Text only

 University | Catalogues for 2006/07

University of Bath logo - link to University home page
 

Department of Electronic & Electrical Engineering, Unit Catalogue 2006/07


EE20084 UNIX & C programming

Credits: 6
Level: Intermediate
Semester: 1
Assessment: EX80PR20
Requisites:

Aims & Learning Objectives:
To introduce students to the ANSI C programming language. To develop their skills in writing good quality software using the C programming language. To provide an appreciation of the importance of good software structure and documentation. To introduce students to the UNIX operation system. To enable students to gain practical experience with programming under the UNIX environment.
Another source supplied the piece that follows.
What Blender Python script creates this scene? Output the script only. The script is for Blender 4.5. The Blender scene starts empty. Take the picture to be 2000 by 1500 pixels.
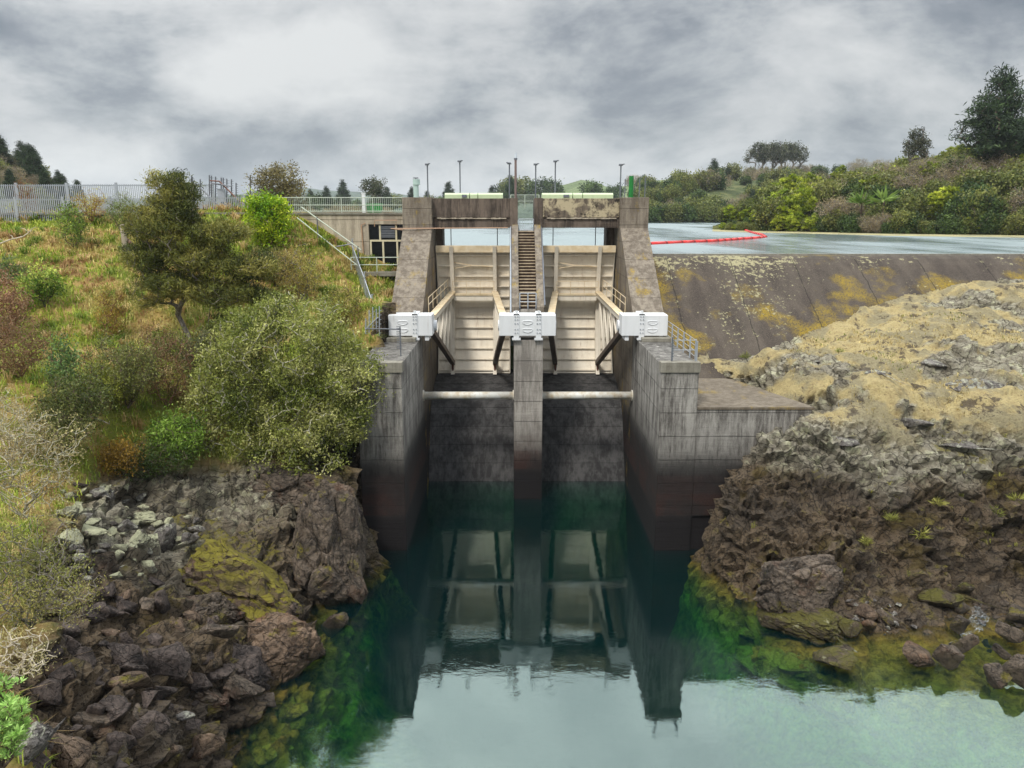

After completing the unit, students should be able to (i) design, implement, test and debug C language functions and programs according to a given specification, (ii) to locate and correct semantic and syntactic errors in a given C language program, (iii) to explain various aspects of the C languages such as scope or type conversion rules and so on, (iv) to write well structured software documented with appropriate comments, (v) to understand the basic concepts of the UNIX operation system and to gain experience in using UNIX and (vi) to develop software under the programming environment of the UNIX operation system.
Content:
Fundamentals: identifiers, keywords, fundamental data types, constants, variables, arrays, declarations, operators, expressions and statements. Conditional and looping controls. Functions: defining, accessing and passing arguments to functions. Prototypes. Modular programming. Use of the C standard library functions for data input/output. Arrays: defing, processing and passing arrays to functions. Multidimensional arrays. Strings and string processing. Pointers: declaring and passing pointers to functions. Relationship between pointers and arrays. Dynamic memory allocation. Structures: defining and accessing structures. Self-referential structures. User defined data types. Unions. Bit fields. C pre-processor directives. Data structures: stacks, queues. Linked lists and trees. UNIX: system architecture, basic commands, file system structure, shells. Use of editors, compilers, debuggers and other utilities.